Restatement (Second) of Property § 4.2 cmt. n at 183 (1983).
*376¶16 According to Susan Alby, the parties here “freely contracted for the exchange,” Answer to Pet. for Review at 11, with full knowledge and after an opportunity to freely negotiate the terms of their bargain. She argues that, although the Brashlers’ right to exercise one of the incidents of property ownership was limited by the terms of the deed, this limitation was reflected in the selling price of the property as they paid significantly below market price.
¶17 However, nothing in the record supports the claim that the Albys and the Brashlers bargained for a reduction in price in exchange for an estate that did not include the full right of alienation or that the reduction in price was consideration for conveyance of a reduced estate. The real estate contract that the parties signed indicated that the Albys considered the sale of the property to Lorri Brashler to be “in essence a gift to her.” Clerk’s Papers (CP) at 7. Indeed, Susan Alby’s own affidavit reflects that the property was sold to the Brashlers at a reduced price, not in exchange for agreeing to a lesser estate, but as a favor to Lorri Brashler. She stated that
[a]fter several discussions with LORRI about what she and her husband, LARRY R. BRASHLER, could afford to pay for the home, my husband GENE, and I decided that $15,000.00 was what LORRI and her husband could afford, even though we believed the property and home was of considerably greater valued [sic].
CP at 40. Susan Alby’s affidavit also suggests that the Albys placed the restraint on alienation into the contract and deed after having agreed with the Brashlers on a selling price. For the foregoing reasons, I believe that the sale of the property at a reduced price was not a bargained-for exchange in consideration for the conveyance of a reduced estate.
¶18 Susan Alby notes that the restraint imposed on the alienability of the property in this case was limited both in scope and duration because it was a restriction on mortgaging or encumbering only and expired upon the death of both of the grantors. However, this limitation effectively rendered the property unalienable during the life of the grantors. The duration of the restriction is unknown; it could be *377a significant period of time, depending on Susan Alby’s longevity.6 During this period, the Brashlers would effectively be relegated to the status of leaseholders of the property, with the right of possession only. Furthermore, the restriction “runs with the land” and therefore limits the rights of not only the Brashlers, the immediate purchasers of the property, but all subsequent purchasers, for the lifetime of the grantor.

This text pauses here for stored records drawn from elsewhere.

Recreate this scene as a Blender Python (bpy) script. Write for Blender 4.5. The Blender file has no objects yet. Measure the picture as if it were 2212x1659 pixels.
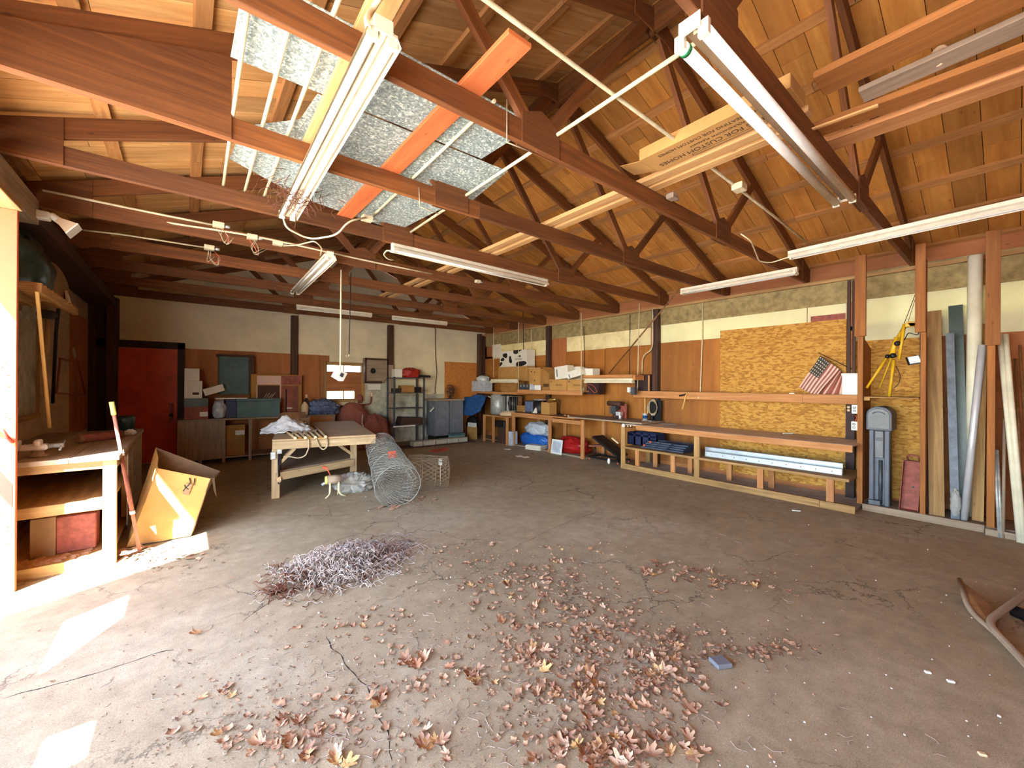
import bpy, bmesh, math, random
from mathutils import Vector, Matrix, noise
random.seed(7)
C = bpy.context.scene.collection
V = Vector
# ---------------------------------------------------------------- camera model (metres; X to the right wall, Y to the back wall)
FPX, YAW, PITCH, ROLL, HCAM = 876.6, 0.677066, 0.000743, 0.005924, 1.6
_F = V((math.sin(YAW)*math.cos(PITCH), math.cos(YAW)*math.cos(PITCH), math.sin(PITCH)))
_R0 = V((math.cos(YAW), -math.sin(YAW), 0)); _U0 = _R0.cross(_F)
_R = _R0*math.cos(ROLL) + _U0*math.sin(ROLL); _U = _U0*math.cos(ROLL) - _R0*math.sin(ROLL)
EYE = V((0, 0, HCAM))
def PX(u, v, x=None, y=None, z=None):
    """the point of the room seen at a photo position, on a plane of the room"""
    d = _R*((u-1106)/FPX) - _U*((v-829.5)/FPX) + _F
    if x is not None: t = (x-EYE.x)/d.x
    elif y is not None: t = (y-EYE.y)/d.y
    else: t = (z-EYE.z)/d.z
    return EYE + d*t
def YR(u, X=7.42): return PX(u, 831, x=X).y
def XB(u, Y=10.66): return PX(u, 831, y=Y).x
def ZR(u, v, X=7.42): return PX(u, v, x=X).z
def ZB(u, v, Y=10.66): return PX(u, v, y=Y).z

# ---------------------------------------------------------------- mesh builder
class MB:
    def __init__(s):
        s.v = []; s.f = []; s.uv = []; s.sm = []; s.mi = []
    def face(s, idx, uv=None, sm=False, mi=0):
        s.f.append(idx); s.uv.append(uv or [(0, 0)]*len(idx)); s.sm.append(sm); s.mi.append(mi)
    def obox(s, c, ex, ey, ez, mi=0):
        c, E = V(c), [V(ex), V(ey), V(ez)]
        if E[0].cross(E[1]).dot(E[2]) < 0: E[2] = -E[2]
        L = [e.length for e in E]; k = L.index(max(L))
        b = len(s.v); o1, o2 = random.uniform(0, 90), random.uniform(0, 90)
        for i in range(8):
            p = c.copy()
            for a in range(3): p += E[a]*(1 if i >> a & 1 else -1)
            s.v.append(p)
        for idx, ax in (((0, 4, 6, 2), 0), ((1, 3, 7, 5), 0), ((0, 1, 5, 4), 1), ((2, 6, 7, 3), 1), ((0, 2, 3, 1), 2), ((4, 5, 7, 6), 2)):
            oth = [a for a in range(3) if a != ax]
            ua = k if k in oth else oth[0]
            va = [a for a in oth if a != ua][0]
            s.face([b+i for i in idx], [((1 if i >> ua & 1 else -1)*L[ua]+o1, (1 if i >> va & 1 else -1)*L[va]+o2) for i in idx], False, mi)
        return s
    def box(s, lo, hi, mi=0):
        lo, hi = V(lo), V(hi); h = (hi-lo)/2
        return s.obox((lo+hi)/2, (abs(h.x), 0, 0), (0, abs(h.y), 0), (0, 0, abs(h.z)), mi)
    def beam(s, p, q, w, h, up=(0, 0, 1), mi=0):
        p, q = V(p), V(q); d = q-p; u = V(up)
        side = d.cross(u)
        if side.length < 1e-6: side = d.cross(V((1, 0, 0)))
        side.normalize(); u = side.cross(d).normalized()
        return s.obox((p+q)/2, d/2, side*w/2, u*h/2, mi)
    def tube(s, pts, r, n=8, cap=True, mi=0, sm=True):
        pts = [V(p) for p in pts]; m = len(pts)
        rs = r if isinstance(r, (list, tuple)) else [r]*m
        t0 = (pts[1]-pts[0]).normalized()
        a = t0.cross(V((0, 0, 1)))
        if a.length < .1: a = t0.cross(V((1, 0, 0)))
        a.normalize(); b0 = len(s.v); L = 0
        for i, p in enumerate(pts):
            t = (pts[min(i+1, m-1)]-pts[max(i-1, 0)])
            if t.length < 1e-9: t = t0
            t = t.normalized()
            a = (a - t*a.dot(t))
            if a.length < 1e-6: a = t.orthogonal()
            a.normalize(); bb = t.cross(a)
            for k in range(n):
                th = 2*math.pi*k/n
                s.v.append(p + (a*math.cos(th)+bb*math.sin(th))*rs[i])
        o = random.uniform(0, 50)
        for i in range(m-1):
            l1 = L+(pts[i+1]-pts[i]).length
            for k in range(n):
                k2 = (k+1) % n
                s.face([b0+i*n+k, b0+i*n+k2, b0+(i+1)*n+k2, b0+(i+1)*n+k], [(L+o, k*.03), (L+o, k*.03+.03), (l1+o, k*.03+.03), (l1+o, k*.03)], sm, mi)
            L = l1
        if cap:
            s.face([b0+k for k in reversed(range(n))], None, False, mi)
            s.face([b0+(m-1)*n+k for k in range(n)], None, False, mi)
        return s
    def lathe(s, c, prof, n=24, axis=(0, 0, 1), mi=0, sm=True):
        c = V(c); ax = V(axis).normalized(); a = ax.orthogonal().normalized(); bb = ax.cross(a)
        b0 = len(s.v); m = len(prof)
        for r, z in prof:
            for k in range(n):
                th = 2*math.pi*k/n
                s.v.append(c+ax*z+(a*math.cos(th)+bb*math.sin(th))*max(r, 1e-4))
        for i in range(m-1):
            for k in range(n):
                k2 = (k+1) % n
                s.face([b0+i*n+k, b0+i*n+k2, b0+(i+1)*n+k2, b0+(i+1)*n+k], [(prof[i][1], k/n), (prof[i][1], (k+1)/n), (prof[i+1][1], (k+1)/n), (prof[i+1][1], k/n)], sm, mi)
        s.face([b0+k for k in reversed(range(n))], None, False, mi)
        s.face([b0+(m-1)*n+k for k in range(n)], None, False, mi)
        return s
    def prism(s, pts, ext, mi=0):
        pts = [V(p) for p in pts]; e = V(ext); n = len(pts); b = len(s.v)
        nn = V((0, 0, 0))
        for i in range(n): nn += (pts[i]).cross(pts[(i+1) % n])
        if nn.dot(e) > 0: pts.reverse()
        s.v += pts + [p+e for p in pts]
        u = (pts[1]-pts[0]).normalized(); w = u.cross(e).normalized(); o = random.uniform(0, 50)
        P = [((p-pts[0]).dot(u)+o, (p-pts[0]).dot(w)) for p in pts]
        s.face([b+i for i in range(n)], P, False, mi)
        s.face([b+n+i for i in reversed(range(n))], P[::-1], False, mi)
        for i in range(n):
            j = (i+1) % n; l = (pts[j]-pts[i]).length
            s.face([b+j, b+i, b+n+i, b+n+j], [(l+o, 0), (o, 0), (o, e.length), (l+o, e.length)], False, mi)
        return s
    def grid(s, fn, nu, nv, sm=True, mi=0):
        b = len(s.v)
        for j in range(nv+1):
            for i in range(nu+1): s.v.append(V(fn(i/nu, j/nv)))
        for j in range(nv):
            for i in range(nu):
                q = [b+j*(nu+1)+i, b+j*(nu+1)+i+1, b+(j+1)*(nu+1)+i+1, b+(j+1)*(nu+1)+i]
                m = mi(i/nu+.5/nu, j/nv+.5/nv) if callable(mi) else mi
                s.face(q, [(i/nu, j/nv), ((i+1)/nu, j/nv), ((i+1)/nu, (j+1)/nv), (i/nu, (j+1)/nv)], sm, m)
        return s
    def blob(s, c, r, seed=0, amp=.12, freq=3., zmin=None, nu=36, nv=22, mi=0, ridge=False):
        c = V(c); b = len(s.v)
        for j in range(nv+1):
            ph = math.pi*j/nv
            for i in range(nu):
                th = 2*math.pi*i/nu
                d = V((math.sin(ph)*math.cos(th), math.sin(ph)*math.sin(th), math.cos(ph)))
                q = d*freq+V((seed*7.3, seed*1.7, -seed*3.1))
                k = noise.fractal(q, 1.0, 2.0, 4)
                if ridge: k = .6-2.2*abs(k)
                p = c+V((d.x*r[0], d.y*r[1], d.z*r[2]))*(1+amp*k)
                if zmin is not None and p.z < zmin: p.z = zmin
                s.v.append(p)
        for j in range(nv):
            for i in range(nu):
                i2 = (i+1) % nu
                s.face([b+j*nu+i, b+(j+1)*nu+i, b+(j+1)*nu+i2, b+j*nu+i2], None, True, mi)
        return s
    def xf(s, M, start=0):
        for i in range(start, len(s.v)): s.v[i] = M @ s.v[i]
        return s
    def build(s, name, mat, parent=None, label=None, cat=None, group=None, kind=None, bevel=0, solid=0, origin=None):
        me = bpy.data.meshes.new(name)
        off = V((0, 0, 0))
        if parent is not None: off = world_loc(parent)
        elif origin is not None: off = V(origin)
        elif label is not None or kind is None:
            xs = [p.x for p in s.v]; ys = [p.y for p in s.v]
            off = V(((min(xs)+max(xs))/2, (min(ys)+max(ys))/2, min(p.z for p in s.v)))
        me.from_pydata([p-off for p in s.v], [], s.f)
        ul = me.uv_layers.new(name='UVMap'); k = 0; flat = []
        for uv in s.uv:
            for t in uv: flat += [t[0], t[1]]
        ul.data.foreach_set('uv', flat)
        me.polygons.foreach_set('use_smooth', s.sm)
        me.polygons.foreach_set('material_index', s.mi)
        for m in (mat if isinstance(mat, (list, tuple)) else [mat]): me.materials.append(m)
        me.update()
        o = bpy.data.objects.new(name, me); C.objects.link(o)
        if parent is not None: o.parent = parent
        else: o.location = off
        tag(o, label, cat, group, kind)
        if bevel:
            md = o.modifiers.new('bevel', 'BEVEL'); md.width = bevel; md.segments = 1; md.limit_method = 'ANGLE'; md.angle_limit = .7
        if solid:
            md = o.modifiers.new('solid', 'SOLIDIFY'); md.thickness = solid; md.offset = 0
        return o
def world_loc(o):
    p = V((0, 0, 0))
    while o is not None: p += o.location; o = o.parent
    return p
def tag(o, label=None, cat=None, group=None, kind=None):
    if label: o['label'] = label
    if cat: o['category'] = cat
    if group: o['group'] = group
    if kind: o['kind'] = kind
    return o
def thing(name, label, cat, loc=(0, 0, 0), group=None, kind=None):
    o = bpy.data.objects.new(name, None); C.objects.link(o); o.location = loc; o.empty_display_size = .1
    return tag(o, label, cat, group, kind)
def fbx(uL, uR, vT, vB, X, depth, zb=None, zt=None):
    """a box whose front stands on the plane x = X, as seen in the photo"""
    y1, y0 = YR(uL, X), YR(uR, X); um = (uL+uR)/2
    z1 = ZR(um, vT, X) if zt is None else zt
    z0 = ZR(um, vB, X) if zb is None else zb
    return V((X, y0, z0)), V((X+depth, y1, z1))
def fby(uL, uR, vT, vB, Y, depth, zb=None, zt=None):
    x0, x1 = XB(uL, Y), XB(uR, Y); um = (uL+uR)/2
    z1 = ZB(um, vT, Y) if zt is None else zt
    z0 = ZB(um, vB, Y) if zb is None else zb
    return V((x0, Y, z0)), V((x1, Y+depth, z1))
def text(name, s, loc, size, right, up, mat, parent, ext=.0008):
    cu = bpy.data.curves.new(name, 'FONT'); cu.body = s; cu.size = size; cu.extrude = ext; cu.align_x = 'CENTER'; cu.align_y = 'CENTER'
    cu.materials.append(mat)
    o = bpy.data.objects.new(name, cu); C.objects.link(o)
    r = V(right).normalized(); u = V(up).normalized(); n = r.cross(u)
    M = Matrix((r, u, n)).transposed().to_4x4(); M.translation = V(loc) - (world_loc(parent) if parent else V((0, 0, 0)))
    bpy.context.view_layer.update()
    me = bpy.data.meshes.new_from_object(o.evaluated_get(bpy.context.evaluated_depsgraph_get()))
    bpy.data.objects.remove(o); bpy.data.curves.remove(cu)
    o = bpy.data.objects.new(name, me); C.objects.link(o); o.matrix_local = M; o.parent = parent
    return o

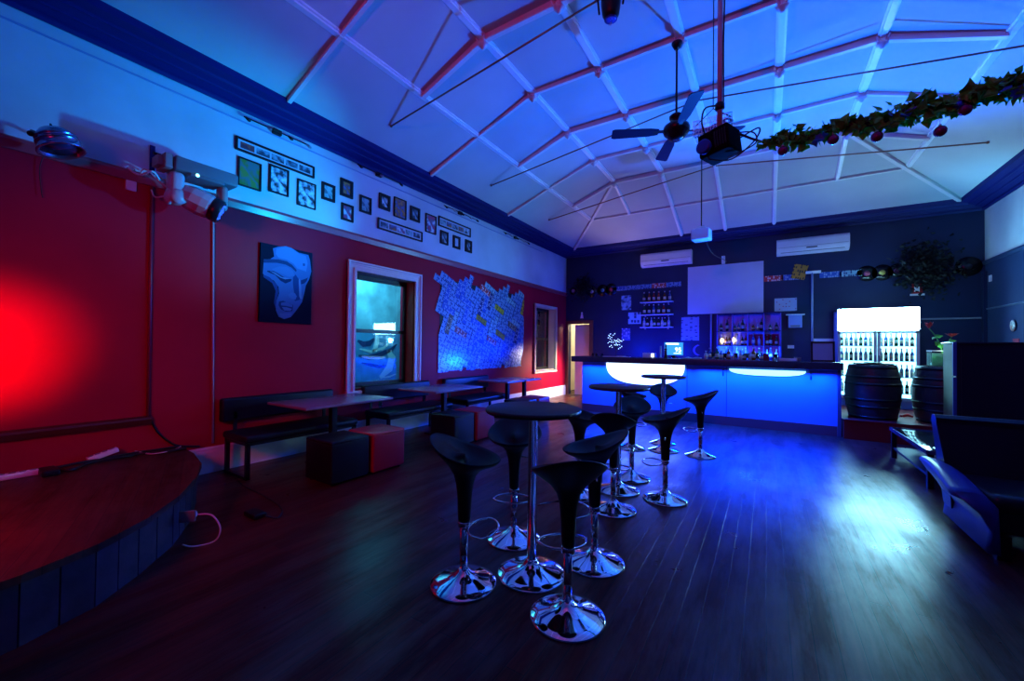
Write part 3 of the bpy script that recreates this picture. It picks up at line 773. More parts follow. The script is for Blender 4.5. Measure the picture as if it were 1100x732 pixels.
# napkin box and small tray items
nb = empty('napkin_box', (c_on(697), 8.95, CT), 'small box of bright packets on the bar left of the till screen', 'box')
MB().box((-.13, -.06, 0), (.13, .06, .10), bev=.008).make('body', M_plastic, nb)
MB().box((.05, -.063, .02), (.11, -.06, .085)).make('sticker', MATS['till_white'], nb)  # sticker emits like the till screen to look bright; it is no lamp
tg = empty('bar_mat', (c_on(665), 8.72, CT), 'long pale bar mat and pen at the left end of the bar', 'mat')
MB().box((-.30, -.05, 0), (.30, .05, .012), bev=.004).make('mat', M_plastic, tg)
MB().tube([(.0, 0, .02), (.2, .02, .02)], .006, n=6).make('pen', M_steel, tg)
bk = empty('open_book', (c_on(744), 8.80, CT), 'pale open booklet lying on the bar right of the till screen', 'book')
MB().prism([(-.17, .004), (0, .0), (.17, .004), (.165, .022), (.08, .034), (0, .012), (-.08, .034), (-.165, .022)], lambda x, z: (x, -.11, z), lambda x, z: (x, .11, z)).make('pages', mat('teal_paper', (.45, .70, .72), .6), bk)
MB().box((-.175, -.115, 0), (.175, .115, .003)).make('cover', M_grey, bk)
# certificate frame on the right
cf = empty('certificate_frame', (c_on(884), 8.92, CT), 'dark framed certificate propped at the right end of the bar', 'picture frame')
Mx = Matrix.Rotation(math.radians(-8), 4, 'X')
fr = MB()
for a in ((-.17, -.17+.03, 0, .36), (.14, .17, 0, .36), (-.17, .17, 0, .03), (-.17, .17, .33, .36)):
    fr.box((a[0], -.012, a[2]), (a[1], .012, a[3]), M=Mx)
fr.make('frame', M_black, cf)
MB().box((-.14, -.002, .03), (.14, .006, .33), M=Mx).make('sheet', mat('certificate_sheet', (.36, .33, .48), .5), cf)
MB().box((-.01, .014, 0), (.01, .09, .22), M=Mx).make('strut', M_black, cf)
# eftpos-like and small objects
for x, yy, w, h, m, lb in ((833, 8.95, .05, .09, M_cglass, 'clear tumbler on the bar below the wall socket'),
                           (846, 8.78, .28, .05, M_plastic, 'flat white lit tray on the bar right of the shelves'),
                           (857, 8.95, .10, .07, M_grey, 'small grey box on the bar beside the white tray'),
                           (823, 8.95, .09, .12, mat('maroon_box', (.2, .01, .03), .4), 'maroon box on the bar right of the bottle rows')):
    if 'tumbler' in lb: tumbler((c_on(x), yy, CT), lb, r=.035, h=.12); continue
    e = empty('tray' if 'tray' in lb else 'box', (c_on(x), yy, CT), lb, 'tray' if 'tray' in lb else 'box')
    if 'tray' in lb:
        MB().box((-w/2, -.08, 0), (w/2, .08, .01)).box((-w/2, -.08, 0), (-w/2+.008, .08, h)).box((w/2-.008, -.08, 0), (w/2, .08, h)).box((-w/2, .072, 0), (w/2, .08, h)).box((-w/2, -.08, 0), (w/2, -.072, h)).make('tray_body', m, e)
    else:
        MB().box((-w/2, -.05, 0), (w/2, .05, h), bev=.006).make('body', m, e); MB().box((-w/2, -.05, h), (w/2, .05, h+.008), bev=.003).make('lid', M_black, e)
# row of bottles and glasses on the service side of the bar
rb = random.Random(11)
x = 757
i = 0
while x < 822:
    k = [2, 3, 2, 0, 3, 2, 1][i % 7]; h = [.16, .22, .13, .24, .18][i % 5]
    if i % 3 == 2: tumbler((c_on(x), 9.02+rb.uniform(-.05, .08), CT), 'empty glass standing among the bottles on the bar', r=.034, h=.13)
    else: bottle((c_on(x), 9.08+rb.uniform(-.06, .08), CT), k, h, '%s bottle on the bar top in front of the lit shelf recess' % BN[k], 'bottles along the bar top')
    x += rb.uniform(3.2, 5.0); i += 1
for x in (636, 640, 646): tumbler((c_on(x), 8.95, CT), 'empty glass at the far left end of the bar', r=.03, h=.07)
for o in [o for o in bpy.data.objects if o.name.startswith('glass') and 'bench' not in o.get('label', 'bench')]: o['group'] = 'glasses on the bar'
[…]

¶19 The utility of maintaining property in family ownership has been viewed in the law as subordinate to the value of free alienability of property. 3 John A. Borron, Jr., Simes & Smith: The Law of Future Interests § 1117 (3d ed. 2004). The doctrine of restraint on alienation and other common law doctrines such as the rule against perpetuities arose, in large part, to ensure that the desire of individuals to retain ownership of property within their family did not harm the economic interests of the nation by destroying the free market for property. Id. Despite the long history of this principle, the majority asserts that “[flamily ownership is not always subordinated to immediate and free alienability.” Majority at 373. It cites no authority for this assertion, which dismisses the doctrine recognized in Simes & Smith that society has a stronger interest in the free alienability of property than in fostering family dynasties.
¶20 Maintaining the property within the Alby family no doubt has certain value, to Susan Alby individually and to her family. Continued ownership of the property would allow them to maintain possession over land to which they no doubt have an emotional attachment. However, allowing Susan Alby to limit the alienability of the property for the sole purpose of maintaining it in the Alby family has injurious consequences both to the Brashlers and to the general public. The Brashlers are deprived of their right to freely dispose of their property, a right recognized as being one of the “ ‘fundamental attribute [s] of property owner*378ship.’” Manufactured Hous. Cmtys., 142 Wn.2d at 364 (quoting Guimont, 121 Wn.2d at 595). Further, the property is effectively removed from the marketplace, causing economic consequences affecting society as a whole.
¶21 For the foregoing reasons, I would hold that the clause in the Alby/Brashler deed providing for automatic reversion of the property if it is mortgaged or encumbered during the life of either grantor is unreasonable and, therefore, void. Accordingly, I would reverse the Court of Appeals and remand to the superior court for reinstatement of the summary judgment in favor of Banc One.
Madsen and Bridge, JJ., concur with Alexander, C.J.
Because there were cross motions for summary judgment, the parties essentially agreed that there are no material factual disputes.
Over 14 years have elapsed since the relevant language was placed in the real estate contract and deed. Because Susan Alby is now only 66 years of age, the restriction, if not void, could be in effect for many more years.